The FSA identified six key factors in the failure of RBS. They were:

  • Significant weaknesses in RBS's capital position, as a result of management decisions and permitted by an inadequate global regulatory capital framework.

  • Over-reliance on risky short-term wholesale funding.

  • Concerns and uncertainties about RBS's underlying asset quality, which in turn was subject to little fundamental analysis by the FSA.

  • Substantial losses in credit trading activities, which eroded market confidence. Both RBS's strategy and the FSA's supervisory approach underestimated how bad losses associated with structured credit might be.

  • The ABN AMRO acquisition, on which RBS proceeded without appropriate heed to the risks involved and with inadequate due diligence. The file on the Dutch bank amounted to "two lever-arch folders and a CD".

  • An overall systemic crisis in which the banks in worse relative positions were extremely vulnerable to failure. RBS was one such bank.

The FSA says the seventh key factor in explaining the bank's demise was the management, led by chief executive Sir Fred Goodwin.

It says: "The multiple poor decisions that RBS made suggest that there are likely to have been underlying deficiencies in RBS management, governance and culture which made it prone to make poor decisions."

Future action

Today's report includes a recommendation that banks should gain regulatory approval for significant acquisitions and asks whether bank directors should be forced to prove their innocence in the event of a future failure.

However, it confirms that the FSA does not intend to pursue any new enforcement action against any of RBS's former directors.

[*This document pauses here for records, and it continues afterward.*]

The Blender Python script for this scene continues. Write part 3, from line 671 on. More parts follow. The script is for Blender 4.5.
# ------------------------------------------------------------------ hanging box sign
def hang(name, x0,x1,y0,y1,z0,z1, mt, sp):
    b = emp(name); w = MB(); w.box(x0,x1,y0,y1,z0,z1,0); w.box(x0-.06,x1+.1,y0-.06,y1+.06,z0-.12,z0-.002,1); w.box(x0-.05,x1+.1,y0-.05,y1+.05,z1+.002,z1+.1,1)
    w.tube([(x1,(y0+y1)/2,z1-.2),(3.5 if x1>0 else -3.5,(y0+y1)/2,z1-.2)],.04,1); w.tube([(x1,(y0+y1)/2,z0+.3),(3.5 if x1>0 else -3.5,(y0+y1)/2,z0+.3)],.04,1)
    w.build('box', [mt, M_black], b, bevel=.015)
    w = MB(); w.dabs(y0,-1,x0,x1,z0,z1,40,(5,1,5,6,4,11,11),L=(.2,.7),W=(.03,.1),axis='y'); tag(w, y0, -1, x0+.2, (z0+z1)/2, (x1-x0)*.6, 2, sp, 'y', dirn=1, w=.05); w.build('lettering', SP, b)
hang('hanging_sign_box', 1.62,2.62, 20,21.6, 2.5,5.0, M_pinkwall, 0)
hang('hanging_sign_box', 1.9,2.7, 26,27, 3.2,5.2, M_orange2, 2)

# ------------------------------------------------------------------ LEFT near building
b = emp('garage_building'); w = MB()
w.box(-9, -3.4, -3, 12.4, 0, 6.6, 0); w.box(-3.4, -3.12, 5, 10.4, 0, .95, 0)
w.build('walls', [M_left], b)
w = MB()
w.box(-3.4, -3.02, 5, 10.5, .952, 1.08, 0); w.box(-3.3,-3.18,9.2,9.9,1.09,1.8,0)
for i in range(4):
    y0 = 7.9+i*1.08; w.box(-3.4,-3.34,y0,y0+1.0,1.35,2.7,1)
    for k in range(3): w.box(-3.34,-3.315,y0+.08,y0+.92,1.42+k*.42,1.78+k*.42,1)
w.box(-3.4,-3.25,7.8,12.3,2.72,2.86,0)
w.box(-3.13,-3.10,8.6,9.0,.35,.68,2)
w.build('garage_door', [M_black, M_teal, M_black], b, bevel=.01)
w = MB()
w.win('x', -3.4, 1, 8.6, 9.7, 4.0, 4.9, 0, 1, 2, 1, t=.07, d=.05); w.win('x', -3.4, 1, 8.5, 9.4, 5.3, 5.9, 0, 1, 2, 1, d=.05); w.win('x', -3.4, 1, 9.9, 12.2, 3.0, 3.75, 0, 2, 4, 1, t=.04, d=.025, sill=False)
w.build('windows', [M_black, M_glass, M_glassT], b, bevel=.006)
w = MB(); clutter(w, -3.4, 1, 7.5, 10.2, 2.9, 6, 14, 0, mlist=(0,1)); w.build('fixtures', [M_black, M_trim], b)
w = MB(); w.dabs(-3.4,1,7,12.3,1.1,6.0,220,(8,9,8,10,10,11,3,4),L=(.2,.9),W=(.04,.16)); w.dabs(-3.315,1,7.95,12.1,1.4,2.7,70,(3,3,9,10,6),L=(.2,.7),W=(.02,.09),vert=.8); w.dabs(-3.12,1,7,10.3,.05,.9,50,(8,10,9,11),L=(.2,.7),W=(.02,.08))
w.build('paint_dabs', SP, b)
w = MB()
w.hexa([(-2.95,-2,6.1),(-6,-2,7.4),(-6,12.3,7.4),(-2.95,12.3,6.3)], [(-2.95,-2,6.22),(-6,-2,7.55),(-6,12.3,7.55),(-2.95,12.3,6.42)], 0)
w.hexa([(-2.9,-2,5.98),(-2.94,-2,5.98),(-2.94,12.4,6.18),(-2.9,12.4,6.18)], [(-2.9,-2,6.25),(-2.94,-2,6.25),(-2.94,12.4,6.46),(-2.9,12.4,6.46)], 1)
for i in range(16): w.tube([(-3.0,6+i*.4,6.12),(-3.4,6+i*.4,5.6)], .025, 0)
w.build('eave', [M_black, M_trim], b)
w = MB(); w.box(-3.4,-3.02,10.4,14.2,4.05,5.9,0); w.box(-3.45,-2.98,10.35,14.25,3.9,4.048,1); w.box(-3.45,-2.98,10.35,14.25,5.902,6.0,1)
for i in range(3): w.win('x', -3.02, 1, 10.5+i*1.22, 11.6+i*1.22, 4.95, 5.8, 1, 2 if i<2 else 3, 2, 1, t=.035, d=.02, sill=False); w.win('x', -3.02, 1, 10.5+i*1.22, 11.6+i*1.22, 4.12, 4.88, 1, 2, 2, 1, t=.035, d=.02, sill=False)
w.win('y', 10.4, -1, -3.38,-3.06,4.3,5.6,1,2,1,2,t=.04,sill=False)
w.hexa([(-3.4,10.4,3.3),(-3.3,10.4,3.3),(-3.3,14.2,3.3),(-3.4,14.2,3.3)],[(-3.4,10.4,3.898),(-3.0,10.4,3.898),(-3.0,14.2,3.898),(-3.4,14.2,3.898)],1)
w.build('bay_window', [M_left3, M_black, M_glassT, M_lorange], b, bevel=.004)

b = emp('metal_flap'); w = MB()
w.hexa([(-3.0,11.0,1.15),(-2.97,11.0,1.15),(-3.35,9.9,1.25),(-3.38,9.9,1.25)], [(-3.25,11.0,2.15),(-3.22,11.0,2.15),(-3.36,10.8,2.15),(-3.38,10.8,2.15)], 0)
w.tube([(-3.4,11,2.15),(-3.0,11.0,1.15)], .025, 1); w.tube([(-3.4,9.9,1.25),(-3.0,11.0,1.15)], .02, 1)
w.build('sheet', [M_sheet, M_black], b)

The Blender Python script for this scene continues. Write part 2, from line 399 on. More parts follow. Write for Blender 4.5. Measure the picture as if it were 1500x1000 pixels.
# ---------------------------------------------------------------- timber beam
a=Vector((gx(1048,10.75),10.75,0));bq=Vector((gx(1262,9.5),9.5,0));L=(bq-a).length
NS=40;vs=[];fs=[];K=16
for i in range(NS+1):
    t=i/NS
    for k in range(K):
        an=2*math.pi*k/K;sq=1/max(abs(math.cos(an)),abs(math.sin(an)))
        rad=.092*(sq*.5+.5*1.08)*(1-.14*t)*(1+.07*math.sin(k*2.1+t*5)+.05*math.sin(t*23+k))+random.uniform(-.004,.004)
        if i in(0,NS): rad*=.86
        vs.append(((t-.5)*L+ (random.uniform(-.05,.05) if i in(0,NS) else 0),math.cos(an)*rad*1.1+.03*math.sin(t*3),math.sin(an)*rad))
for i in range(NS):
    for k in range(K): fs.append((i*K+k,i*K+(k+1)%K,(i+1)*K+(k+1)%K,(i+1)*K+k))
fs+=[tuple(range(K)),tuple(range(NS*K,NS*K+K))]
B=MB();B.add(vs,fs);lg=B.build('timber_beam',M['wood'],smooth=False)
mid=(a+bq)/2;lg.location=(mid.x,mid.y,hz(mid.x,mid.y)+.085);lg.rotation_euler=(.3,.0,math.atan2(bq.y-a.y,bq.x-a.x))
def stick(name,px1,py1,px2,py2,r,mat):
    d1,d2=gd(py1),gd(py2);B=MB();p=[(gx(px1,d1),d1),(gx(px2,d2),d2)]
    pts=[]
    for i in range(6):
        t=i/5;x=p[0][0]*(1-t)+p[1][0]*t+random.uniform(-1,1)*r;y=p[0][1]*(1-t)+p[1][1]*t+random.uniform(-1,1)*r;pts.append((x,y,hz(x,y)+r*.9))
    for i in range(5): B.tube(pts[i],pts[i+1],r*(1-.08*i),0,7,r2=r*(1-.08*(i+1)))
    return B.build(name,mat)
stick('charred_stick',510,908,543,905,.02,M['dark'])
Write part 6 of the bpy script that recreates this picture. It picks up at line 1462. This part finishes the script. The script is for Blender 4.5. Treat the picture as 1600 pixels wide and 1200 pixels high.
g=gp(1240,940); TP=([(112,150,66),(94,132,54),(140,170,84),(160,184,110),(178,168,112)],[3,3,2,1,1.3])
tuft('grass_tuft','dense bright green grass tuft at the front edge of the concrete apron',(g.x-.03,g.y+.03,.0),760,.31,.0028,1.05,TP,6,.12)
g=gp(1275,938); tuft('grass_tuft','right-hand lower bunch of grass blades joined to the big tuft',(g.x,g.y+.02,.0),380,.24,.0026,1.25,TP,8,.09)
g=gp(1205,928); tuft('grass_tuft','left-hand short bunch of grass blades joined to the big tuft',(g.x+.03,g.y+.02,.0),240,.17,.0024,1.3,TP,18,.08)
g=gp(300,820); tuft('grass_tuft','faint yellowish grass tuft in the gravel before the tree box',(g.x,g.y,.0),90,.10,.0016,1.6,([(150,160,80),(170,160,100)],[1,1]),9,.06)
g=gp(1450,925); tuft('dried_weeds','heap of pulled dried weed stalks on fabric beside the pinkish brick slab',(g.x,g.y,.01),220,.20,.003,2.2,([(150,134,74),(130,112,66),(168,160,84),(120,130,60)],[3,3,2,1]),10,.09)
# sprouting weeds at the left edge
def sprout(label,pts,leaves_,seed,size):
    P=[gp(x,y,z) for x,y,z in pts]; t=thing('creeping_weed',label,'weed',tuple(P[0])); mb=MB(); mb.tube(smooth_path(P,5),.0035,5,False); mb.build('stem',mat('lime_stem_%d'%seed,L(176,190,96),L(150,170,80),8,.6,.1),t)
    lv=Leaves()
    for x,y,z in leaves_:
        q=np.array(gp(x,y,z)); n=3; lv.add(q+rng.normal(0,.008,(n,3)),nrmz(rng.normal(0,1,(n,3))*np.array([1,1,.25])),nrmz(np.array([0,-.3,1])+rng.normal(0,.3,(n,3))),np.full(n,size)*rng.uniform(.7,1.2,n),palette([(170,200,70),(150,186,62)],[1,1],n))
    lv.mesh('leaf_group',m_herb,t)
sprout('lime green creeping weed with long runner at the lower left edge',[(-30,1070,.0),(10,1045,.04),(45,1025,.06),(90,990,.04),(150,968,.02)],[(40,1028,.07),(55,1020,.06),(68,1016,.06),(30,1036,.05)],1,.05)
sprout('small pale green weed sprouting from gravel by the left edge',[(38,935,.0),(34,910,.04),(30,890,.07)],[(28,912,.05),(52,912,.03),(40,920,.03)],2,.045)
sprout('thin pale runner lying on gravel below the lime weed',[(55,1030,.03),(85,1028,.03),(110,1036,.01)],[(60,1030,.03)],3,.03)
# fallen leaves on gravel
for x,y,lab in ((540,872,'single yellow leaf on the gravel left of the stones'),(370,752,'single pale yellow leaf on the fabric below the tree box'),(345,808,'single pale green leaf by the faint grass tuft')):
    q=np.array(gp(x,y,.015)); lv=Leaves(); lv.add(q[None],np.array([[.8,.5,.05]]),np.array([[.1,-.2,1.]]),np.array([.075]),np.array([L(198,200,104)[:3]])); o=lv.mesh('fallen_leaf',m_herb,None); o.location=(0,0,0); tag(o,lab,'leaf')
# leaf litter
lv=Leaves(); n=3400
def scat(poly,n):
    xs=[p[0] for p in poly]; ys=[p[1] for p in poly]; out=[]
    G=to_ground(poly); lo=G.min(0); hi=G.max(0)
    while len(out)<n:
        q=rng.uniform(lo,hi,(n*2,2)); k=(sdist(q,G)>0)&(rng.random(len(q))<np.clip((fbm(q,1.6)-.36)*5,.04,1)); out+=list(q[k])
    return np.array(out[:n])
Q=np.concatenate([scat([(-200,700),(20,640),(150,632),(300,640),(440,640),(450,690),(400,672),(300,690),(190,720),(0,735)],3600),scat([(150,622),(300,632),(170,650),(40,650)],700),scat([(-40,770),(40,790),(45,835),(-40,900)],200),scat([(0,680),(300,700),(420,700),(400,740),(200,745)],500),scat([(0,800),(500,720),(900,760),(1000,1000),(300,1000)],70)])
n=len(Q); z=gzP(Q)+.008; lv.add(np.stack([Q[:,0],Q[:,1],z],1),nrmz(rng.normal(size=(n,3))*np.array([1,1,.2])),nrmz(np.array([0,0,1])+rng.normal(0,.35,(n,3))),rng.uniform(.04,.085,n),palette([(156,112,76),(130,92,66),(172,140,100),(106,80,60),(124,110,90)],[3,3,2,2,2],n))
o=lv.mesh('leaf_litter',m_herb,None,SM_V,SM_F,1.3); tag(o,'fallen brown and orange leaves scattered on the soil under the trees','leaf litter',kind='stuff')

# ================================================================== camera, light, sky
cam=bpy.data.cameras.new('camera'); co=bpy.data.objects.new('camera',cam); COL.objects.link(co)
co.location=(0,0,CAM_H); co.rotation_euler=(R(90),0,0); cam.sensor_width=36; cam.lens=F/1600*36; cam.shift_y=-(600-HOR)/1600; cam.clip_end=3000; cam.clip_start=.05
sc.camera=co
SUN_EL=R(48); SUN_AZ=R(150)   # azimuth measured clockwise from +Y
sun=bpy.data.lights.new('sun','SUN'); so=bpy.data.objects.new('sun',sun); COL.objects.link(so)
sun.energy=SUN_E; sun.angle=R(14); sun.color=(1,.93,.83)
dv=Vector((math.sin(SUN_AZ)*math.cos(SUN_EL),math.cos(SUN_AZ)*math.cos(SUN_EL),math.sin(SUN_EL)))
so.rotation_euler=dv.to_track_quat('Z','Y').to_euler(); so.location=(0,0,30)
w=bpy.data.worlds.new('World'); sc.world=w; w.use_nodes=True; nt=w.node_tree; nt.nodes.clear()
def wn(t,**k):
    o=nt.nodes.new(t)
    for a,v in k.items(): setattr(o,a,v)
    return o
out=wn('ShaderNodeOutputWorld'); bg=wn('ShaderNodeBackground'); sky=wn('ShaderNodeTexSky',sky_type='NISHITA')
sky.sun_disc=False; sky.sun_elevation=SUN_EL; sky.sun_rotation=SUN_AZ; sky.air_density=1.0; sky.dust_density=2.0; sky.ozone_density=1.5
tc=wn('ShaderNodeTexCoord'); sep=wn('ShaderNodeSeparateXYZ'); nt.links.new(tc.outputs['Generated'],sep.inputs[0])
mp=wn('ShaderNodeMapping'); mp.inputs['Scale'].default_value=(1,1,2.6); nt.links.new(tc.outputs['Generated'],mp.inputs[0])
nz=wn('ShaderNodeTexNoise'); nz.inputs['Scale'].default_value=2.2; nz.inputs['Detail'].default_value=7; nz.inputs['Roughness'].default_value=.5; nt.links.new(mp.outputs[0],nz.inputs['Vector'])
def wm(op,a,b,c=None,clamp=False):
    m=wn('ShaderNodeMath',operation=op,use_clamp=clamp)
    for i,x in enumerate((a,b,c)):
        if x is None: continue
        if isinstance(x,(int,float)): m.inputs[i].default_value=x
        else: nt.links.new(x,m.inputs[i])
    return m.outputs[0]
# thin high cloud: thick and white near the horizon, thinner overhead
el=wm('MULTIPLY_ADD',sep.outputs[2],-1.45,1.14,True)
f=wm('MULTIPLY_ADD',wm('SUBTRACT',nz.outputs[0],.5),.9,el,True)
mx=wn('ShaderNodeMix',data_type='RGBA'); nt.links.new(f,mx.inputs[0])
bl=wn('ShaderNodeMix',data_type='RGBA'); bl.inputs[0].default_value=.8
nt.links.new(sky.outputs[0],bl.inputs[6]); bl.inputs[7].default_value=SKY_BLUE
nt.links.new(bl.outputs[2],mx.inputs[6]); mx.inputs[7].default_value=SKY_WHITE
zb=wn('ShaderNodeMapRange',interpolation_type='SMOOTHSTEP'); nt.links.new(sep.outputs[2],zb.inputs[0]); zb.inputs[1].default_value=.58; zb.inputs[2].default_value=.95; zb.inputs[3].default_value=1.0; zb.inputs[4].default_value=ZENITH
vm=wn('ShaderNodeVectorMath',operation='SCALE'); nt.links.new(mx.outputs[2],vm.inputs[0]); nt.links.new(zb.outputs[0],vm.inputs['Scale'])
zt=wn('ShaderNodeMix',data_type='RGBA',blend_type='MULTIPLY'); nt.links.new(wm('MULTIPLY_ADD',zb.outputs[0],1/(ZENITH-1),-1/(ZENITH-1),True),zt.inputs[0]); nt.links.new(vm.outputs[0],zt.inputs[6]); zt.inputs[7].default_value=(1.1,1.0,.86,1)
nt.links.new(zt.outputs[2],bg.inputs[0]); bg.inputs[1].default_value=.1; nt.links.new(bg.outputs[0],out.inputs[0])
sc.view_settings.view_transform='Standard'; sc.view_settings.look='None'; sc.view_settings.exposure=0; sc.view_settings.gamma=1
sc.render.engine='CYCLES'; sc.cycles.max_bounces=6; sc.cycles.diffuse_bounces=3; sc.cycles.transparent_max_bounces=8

FSA chairman Adair Turner says: "The fact that no individual has been found legally responsible for the failure begs the question: if action cannot be taken under existing rules, should not the rules be changed for the future?"

The report notes a speech made in 2006 by Treasury secretary Ed Balls, now shadow chancellor, in which he said "nothing should be done to put at risk a light-touch, risk-based regulatory regime".

Turner adds: "The report describes a historic approach to supervision, and one that has been radically reformed since 2007. The FSA is a different organisation now.

"We have more resources, better skills, a more intensive approach and far greater focus on capital, liquidity and asset quality."

Series of 'bad decisions'

RBS expanded aggressively under the eight-year leadership of Sir Fred, who was replaced by Stephen Hester after the bank needed a Government bailout that left it more than 80% taxpayer-owned.

It was swelled by a series of acquisitions, including Natwest in 1999 and US bank Charter One in 2004 and by the time of its collapse its balance sheet was bigger than the entire UK GDP.

The regulator said in a 300-word report released last December that it found no evidence of fraud or dishonest activity in the lead up to the crisis, although the bank made a series of bad decisions.

Today's report runs to 452 pages and was made public following pressure from the Treasury Select Committee, which said the original statement summing up the results of the FSA investigation failed to answer important questions or show that lessons had been learned.